> [Directions]:
Write out again, exactly as they appear, the lines from the line with "Recreate this scene" through the line with "COL = SC.collection". Do not include any pictures.

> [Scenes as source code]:
- - - - -

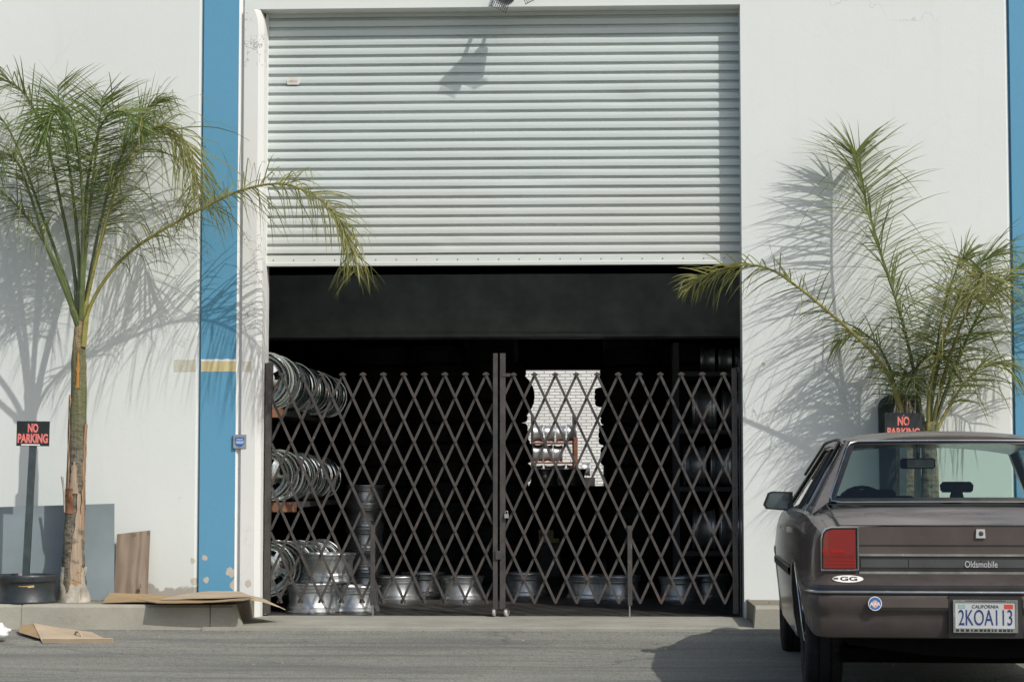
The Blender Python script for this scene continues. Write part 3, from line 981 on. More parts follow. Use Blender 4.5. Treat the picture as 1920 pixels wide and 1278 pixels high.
# rack outside, by the brick wall, with orange posts
dA = 26.5
sA = F / (16 + dA)
la = [1.12 + (903 - r) / sA for r in (829, 866, 905)]
ax0, ax1 = X(996, dA, 850), X(1078, dA, 850)
ra = rack('alley_rack', 'outdoor rack of rims with red brown beams before the brick wall', ax0, ax1, dA - .2, dA + .2, la, M['rack_orange'], 0.035)
b = MB(); b.box(ax1 - ra.location.x - .02, ax1 - ra.location.x + .06, -.26, -.2, 0, la[0] + .1 - FZ)
b.build('orange_post', M['rack_orange'], ra)
for li, z in enumerate(la):
    x = ax0 + 0.04
    while x < ax1 - 0.12:
        k = rr.uniform(0.80, 0.92)
        R = 0.205 * k
        if rr.random() < 0.9:
            dup(rim_dull, (x, dA, z + R), (side @ Matrix.Rotation(rr.uniform(0, 6), 4, 'Z')).to_euler(), 'rim on the %s shelf of the outdoor rack before the brick wall' % ['upper', 'middle', 'lower'][li], 'rims on the outdoor rack', k)
        x += 0.215 * k + rr.uniform(0.0, 0.05)
bx = thing('crate', 'small crate with a rim on it right of the outdoor rack', 'crate', (X(1097, dA, 880), dA, -0.02))
b = MB(); b.box(-.2, .2, -.2, .2, 0.0, 1.12 + (903 - 893) / sA)
for zz in (.15, .5, .85): b.box(-.215, .215, -.212, .212, zz, zz + .1)
b.build('crate_body', M['dark_steel'], bx)
dup(rim_dull, (X(1092, dA, 880), dA, 1.12 + (903 - 893) / sA + .15), (side).to_euler(), 'rim on the crate right of the outdoor rack', 'rims on the outdoor rack', 0.72)
for i, px in enumerate((1022, 1046, 1070)):
    floor_rim(px, 1000, 60, 8.0 + .1 * i, 'rim lying on top of the dark stacks below the rear opening', 1.075, False, 0.0, None, 'rims on the low stacks')
for ch in list(rim_dull.children):
    bpy.data.objects.remove(ch)
bpy.data.objects.remove(rim_dull)

# ------------------------------------------------------------------ tyre stacks
def tyre_prof(R=0.315, Wd=0.20, r=0.19):
    h = Wd / 2
    o = [(r, -h * .72), (r + .012, -h * .9), (r + .05, -h), (R - .045, -h * .99), (R - .020, -h * .94), (R - .007, -h * .84),
         (R, -h * .66), (R + .002, -h * .38), (R - .006, -h * .36), (R - .006, -h * .28), (R + .003, -h * .26), (R + .004, 0), (R + .003, h * .26), (R - .006, h * .28), (R - .006, h * .36), (R + .002, h * .38), (R, h * .66),
         (R - .007, h * .84), (R - .020, h * .94), (R - .045, h * .99), (r + .05, h), (r + .012, h * .9), (r, h * .72),
         (r + .02, h * .6), (R - .03, h * .5), (R - .03, -h * .5), (r + .02, -h * .6)]
    return o
b = MB(); b.lathe(tyre_prof(), 28, close=True)
tyre_me = b.mesh('tyre', M['tyre'], smooth=35)
def tyre(loc, rot, label, group, k=1.0):
    o = link('tyre', tyre_me)
    o.location, o.rotation_euler, o.scale = loc, rot, (k, k, k)
    return tag(o, label, 'tyre', group)
for ci, (px, d, n, lab) in enumerate(((930, 5.4, 11, 'tyre in the stack forming the left edge of the rear opening'), (826, 5.5, 12, 'tyre in the dark stack left of the aisle stack'), (716, 5.6, 12, 'tyre in the dark stack nearest the left rim rack'),
                                     (1191, 5.6, 12, 'tyre in the stack forming the right edge of the rear opening'), (1306, 5.7, 12, 'tyre in the dark stack behind the right rack'))):
    z = FZ
    x0 = X(px, d, 900)
    for i in range(n):
        k = rr.uniform(0.93, 1.06)
        h = 0.20 * k
        tl = rr.uniform(-.03, .03)
        tyre((x0 + rr.uniform(-.05, .05) - (.08 if px == 1191 and i == 9 else 0), d + rr.uniform(-.04, .04), z + h / 2), (tl, rr.uniform(-.03, .03), rr.uniform(0, 6)), lab, 'tyres stacked along the aisle', k)
        z += h + 0.002
# leaning tyres on the near side of the aisle, their tread bulging into the opening
for px, py, k, lab in ((957, 743, 1.0, 'big tyre standing on edge at the upper left corner of the rear opening'), (951, 846, 1.0, 'tyre standing on edge below the upper left corner tyre'), (948, 948, 1.0, 'tyre standing on edge low at the left of the rear opening')):
    pq = at(px, py, 11.0)
    tyre((pq.x, 11.0, pq.z), (PI / 2 + .1, rr.uniform(-.1, .1), .5), lab, 'tyres on edge', k)
sh = thing('tyre_shelf', 'dark shelf carrying the tyres on edge left of the rear opening', 'storage rack', (at(930, 800, 11.0).x, 11.0, FZ))
b = MB()
for py in (790, 893, 995):
    z = at(930, py, 11.0).z - FZ
    b.box(-1.3, .28, -.2, .2, z - .03, z)
b.build('shelf', M['inner'], sh)
for x in (-1.3, .1):
    b = MB(); b.box(x, x + .06, .201, .25, 0, 2.9); b.build('upright', M['inner'], sh)
for pxa, pxb, lab in ((870, 972, 'added dark panel blocking light gaps behind the tyre stack left of the rear opening'), (1131, 1230, 'added dark panel blocking light gaps behind the tyre stack right of the rear opening')):
    xa_, xb_ = X(pxa, 6.3, 850), X(pxb, 6.3, 850)
    o = thing('light_gap_panel', lab, 'storage rack', ((xa_ + xb_) / 2, 6.3, FZ))  # added panels, stop light showing through gaps between the stacked tyres
    hw_ = (xb_ - xa_) / 2
    b = MB(); b.box(-hw_, hw_, 0, .03, 0, 2.6); b.build('back_panel', M['inner'], o)
    b = MB(); b.box(-hw_, -hw_ + .05, -.06, -.001, 0, 2.6); b.box(hw_ - .05, hw_, -.06, -.001, 0, 2.6); b.build('upright', M['dark_steel'], o)
for px, n, d in ((1055, 5, 8.15), (1020, 5, 8.2), (1100, 5, 8.2), (1140, 5, 8.0), (990, 5, 8.4)):
    z = FZ
    for i in range(n):
        tyre((X(px, d, 950) + rr.uniform(-.04, .04), d, z + .1), (0, 0, rr.uniform(0, 6)), 'tyre in the low stacks under the rear opening', 'low tyre stacks', 0.95)
        z += .195
bx = thing('carton', 'small opened carton with yellow flap on the floor of the aisle', 'carton', (X(1028, 7.0, 1000), 7.0, FZ))
b = MB(); b.box(-.13, .13, -.1, .1, 0, .36); b.build('carton_body', M['dark_steel'], bx)
b = MB(); b.box(-.1, .06, -.12, -.1001, .37, .50); b.box(-.06, .12, -.125, -.102, .365, .41); b.build('flap', simple('yellow_card', (0.6, 0.5, 0.25), 0.7), bx)

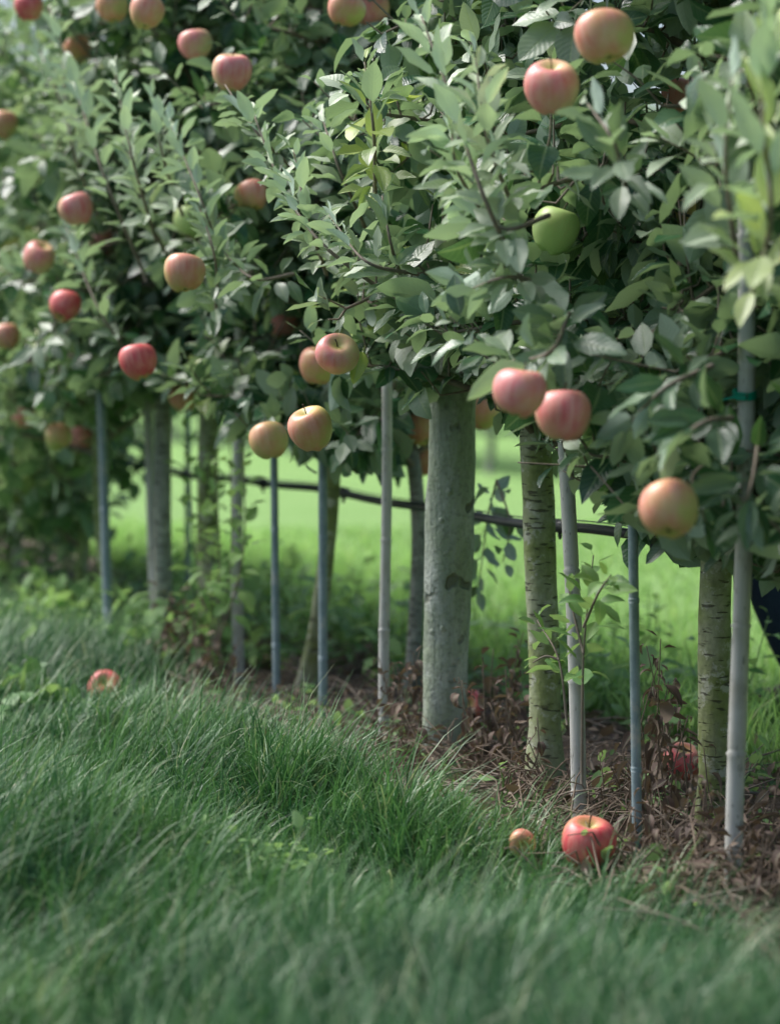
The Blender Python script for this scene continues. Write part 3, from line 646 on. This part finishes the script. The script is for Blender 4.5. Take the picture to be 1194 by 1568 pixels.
for (hx,hy,hz) in ((-.11,-.165,.55),(-.11,.155,.55)):
    vs=[(hx,hy,hz,.024),(hx-.03,hy,hz-.012,.026),(hx-.06,hy,hz-.03,.024)]; es=[(0,1),(1,2)]
    for f in range(4):
        y=hy-.03+f*.02; l=(.055,.07,.075,.06)[f]; i=len(vs); vs+=[(hx-.07,y,hz-.032,.009),(hx-.07-l*.4,y,hz-.045,.008),(hx-.07-l*.55,y,hz-.07,.007)]; es+=[(2,i),(i,i+1),(i+1,i+2)]
    i=len(vs); vs+=[(hx-.04,hy-.035,hz-.02,.010),(hx-.06,hy-.05,hz-.035,.009)]; es+=[(1,i),(i,i+1)]
    skin('hand',vs,es,M_skin,PE,1)
skin('shoe',[(-.22,-.15,.045,.042),(-.30,-.15,.04,.045),(-.39,-.15,.03,.035)],[(0,1),(1,2)],M_shoe,PE)
skin('shoe',[(.17,.13,.08,.042),(.20,.13,.05,.042),(.14,.13,.03,.035)],[(0,1),(1,2)],M_shoe,PE)

# ---------- light, world, camera
az=math.radians(-58)
el=math.radians(50)
w=bpy.data.worlds.new('World'); scene.world=w; w.use_nodes=True; nt=w.node_tree; bg=nt.nodes['Background']
sky=nt.nodes.new('ShaderNodeTexSky'); sky.sky_type='NISHITA'; sky.sun_disc=False; sky.sun_elevation=el; sky.sun_rotation=az; sky.air_density=1.0; sky.dust_density=3.0; sky.ozone_density=.8
nt.links.new(sky.outputs[0],bg.inputs[0]); bg.inputs[1].default_value=.15
sd=bpy.data.lights.new('sun','SUN'); sd.energy=5.0; sd.angle=math.radians(36); sd.color=(1,.98,.95)
so=bpy.data.objects.new('sun',sd); scene.collection.objects.link(so)
tosun=Vector((math.sin(az)*math.cos(el),math.cos(az)*math.cos(el),math.sin(el))); so.rotation_euler=tosun.to_track_quat('Z','Y').to_euler()
cam=bpy.data.cameras.new('camera'); co=bpy.data.objects.new('camera',cam); scene.collection.objects.link(co); scene.camera=co
co.location=(0,0,H); co.rotation_euler=(math.pi/2-PITCH,0,0)
cam.sensor_fit='VERTICAL'; cam.sensor_height=36; cam.sensor_width=36; cam.lens=85; cam.clip_end=1500; cam.clip_start=.05
cam.dof.use_dof=True; cam.dof.focus_distance=4.6; cam.dof.aperture_fstop=2.6
scene.view_settings.view_transform='Standard'; scene.view_settings.look='None'; scene.view_settings.exposure=0
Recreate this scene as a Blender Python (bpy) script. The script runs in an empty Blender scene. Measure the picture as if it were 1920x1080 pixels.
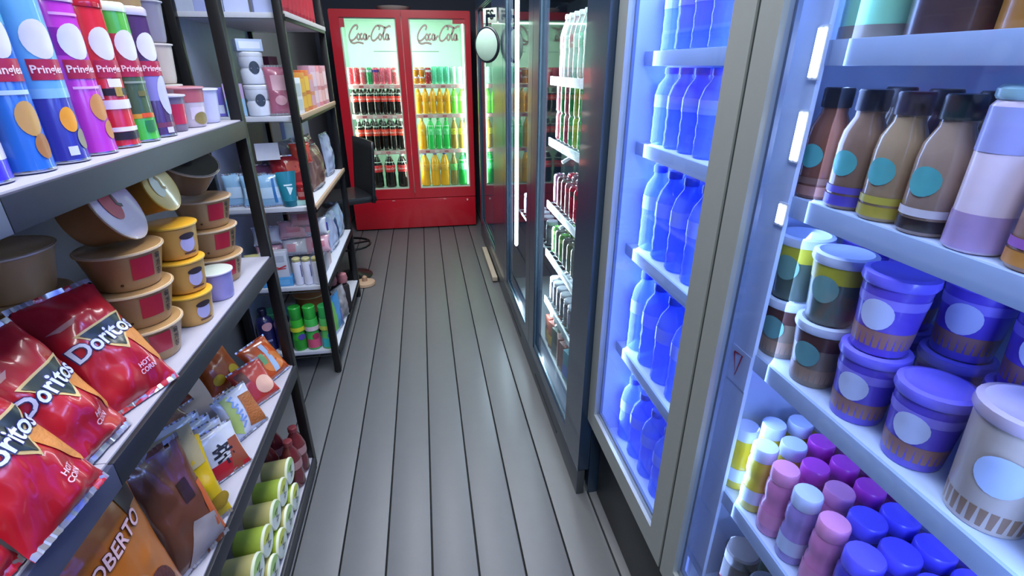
import bpy, bmesh, math, random
from mathutils import Vector, Matrix, Euler, noise
random.seed(7)
R = math.radians
SC = bpy.context.scene
COL = SC.collection

# ------------------------------------------------------------------ camera, world, lights, exposure
cam = bpy.data.cameras.new('camera'); cam.lens = 17.4375; cam.sensor_width = 36; cam.clip_start = .02
cam_o = bpy.data.objects.new('camera', cam); COL.objects.link(cam_o)
cam_o.location = (0, 0, 1.5); cam_o.rotation_euler = (R(90 - 24.13), 0, R(-9.64))
SC.camera = cam_o
w = bpy.data.worlds.new('world'); SC.world = w; w.use_nodes = True
w.node_tree.nodes['Background'].inputs[0].default_value = (.6, .7, 1, 1)
w.node_tree.nodes['Background'].inputs[1].default_value = .02
SC.view_settings.view_transform = 'Standard'; SC.view_settings.look = 'None'
SC.view_settings.exposure = 0.0; SC.view_settings.gamma = 1; SC.view_settings.use_curve_mapping = False
SC.cycles.use_denoising = True
SC.cycles.transparent_max_bounces = 24
SC.cycles.sample_clamp_indirect = 6

def area(name, loc, rot, sx, sy, power, col):
    l = bpy.data.lights.new(name, 'AREA'); l.shape = 'RECTANGLE'; l.size = sx; l.size_y = sy
    l.energy = power; l.color = col
    o = bpy.data.objects.new(name, l); COL.objects.link(o); o.location = loc; o.rotation_euler = rot
    return o
CEIL = 2.7
for yy in (-.6, 1.3, 3.2):                                   # the ceiling panels
    area('ceiling_lamp', (-.05, yy, CEIL - .05), (0, 0, 0), .55, 1.1, 34, (.93, .96, 1))
# strip lamps inside the fridges
area('red_fridge_lamp', (-.132, 4.985, 1.2), (R(90), 0, 0), .06, 1.4, 13, (.9, 1, .93))
area('red_fridge_top_lamp', (-.132, 5.1, 1.86), (0, 0, 0), 1.0, .25, 4.5, (.86, 1, .9))
area('red_fridge_side_lamp', (.40, 4.99, 1.2), (R(90), 0, R(35)), .05, 1.3, 6.5, (.9, 1, .93))
area('red_fridge_side_lamp', (-.66, 4.99, 1.2), (R(90), 0, R(-35)), .05, 1.3, 6.5, (.9, 1, .93))
area('black_cooler_lamp', (.54, 2.26, 1.1), (R(90), 0, R(-150)), .05, 1.6, 17, (.85, .95, 1))
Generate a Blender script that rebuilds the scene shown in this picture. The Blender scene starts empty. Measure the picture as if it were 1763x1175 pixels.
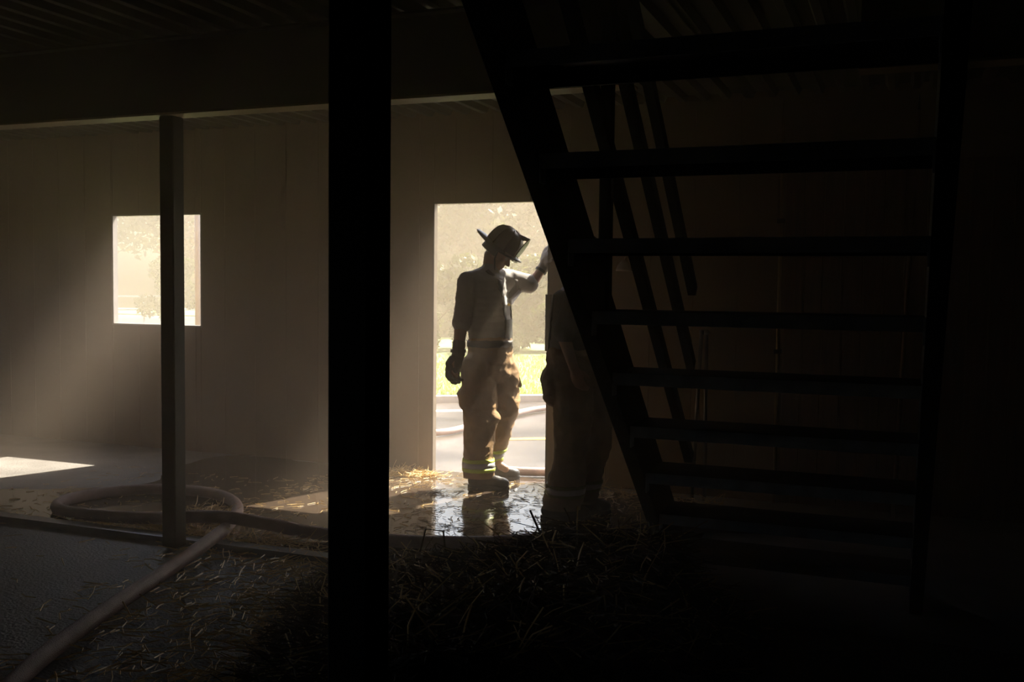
import bpy, bmesh, math, random
import numpy as np
from mathutils import Vector, Matrix, noise
from mathutils.bvhtree import BVHTree

S = bpy.context.scene
COL = S.collection
rnd = random.Random(7)
V = Vector

# ------------------------------------------------------------------ camera
cam_d = bpy.data.cameras.new('camera'); cam_d.lens = 35; cam_d.sensor_width = 36; cam_d.clip_start = .05; cam_d.clip_end = 500
cam = bpy.data.objects.new('camera', cam_d); COL.objects.link(cam)
MC = Matrix.Rotation(math.radians(21.5), 4, 'Z') @ Matrix.Rotation(math.pi/2 - math.radians(3.1), 4, 'X') @ Matrix.Rotation(math.radians(.66), 4, 'Z')
cam.matrix_world = Matrix.Translation((0, 0, 1.45)) @ MC
S.camera = cam
S.view_settings.view_transform = 'Standard'; S.view_settings.look = 'None'
S.view_settings.exposure = -0.12; S.view_settings.gamma = 1.0; S.view_settings.use_curve_mapping = False
try:
    S.cycles.volume_bounces = 1; S.cycles.max_bounces = 10; S.cycles.diffuse_bounces = 5; S.cycles.transparent_max_bounces = 8
    S.cycles.sample_clamp_indirect = 6.0
except Exception: pass

# ------------------------------------------------------------------ sky and sun
w = bpy.data.worlds.new('sky'); S.world = w; w.use_nodes = True
nt = w.node_tree; nt.nodes.clear()
sky = nt.nodes.new('ShaderNodeTexSky'); sky.sky_type = 'NISHITA'; sky.sun_disc = False
SUN_DIR = V((-.217, -.607, -.765)).normalized()
sky.sun_elevation = math.radians(49.9); sky.sun_rotation = math.atan2(.217, .607)
sky.air_density = 1.2; sky.dust_density = 5.0
bg = nt.nodes.new('ShaderNodeBackground'); bg.inputs[1].default_value = .5
wo = nt.nodes.new('ShaderNodeOutputWorld')
nt.links.new(sky.outputs[0], bg.inputs[0]); nt.links.new(bg.outputs[0], wo.inputs[0])
sd = bpy.data.lights.new('sun', 'SUN'); sd.energy = 32.0; sd.angle = math.radians(.53); sd.color = (1, .83, .62)
so = bpy.data.objects.new('sun', sd); COL.objects.link(so); so.location = (4, 20, 20)
so.rotation_euler = SUN_DIR.to_track_quat('-Z', 'Y').to_euler()
HAZE, HAZE_OUT = .080, .012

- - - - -

> [The output]:
Recreate this scene as a Blender Python (bpy) script. The script runs in an empty Blender scene. Measure the picture as if it were 1920x1080 pixels.
import bpy, bmesh, math, random
from mathutils import Vector, Matrix, Euler, noise
random.seed(7)
R = math.radians
SC = bpy.context.scene
COL = SC.collection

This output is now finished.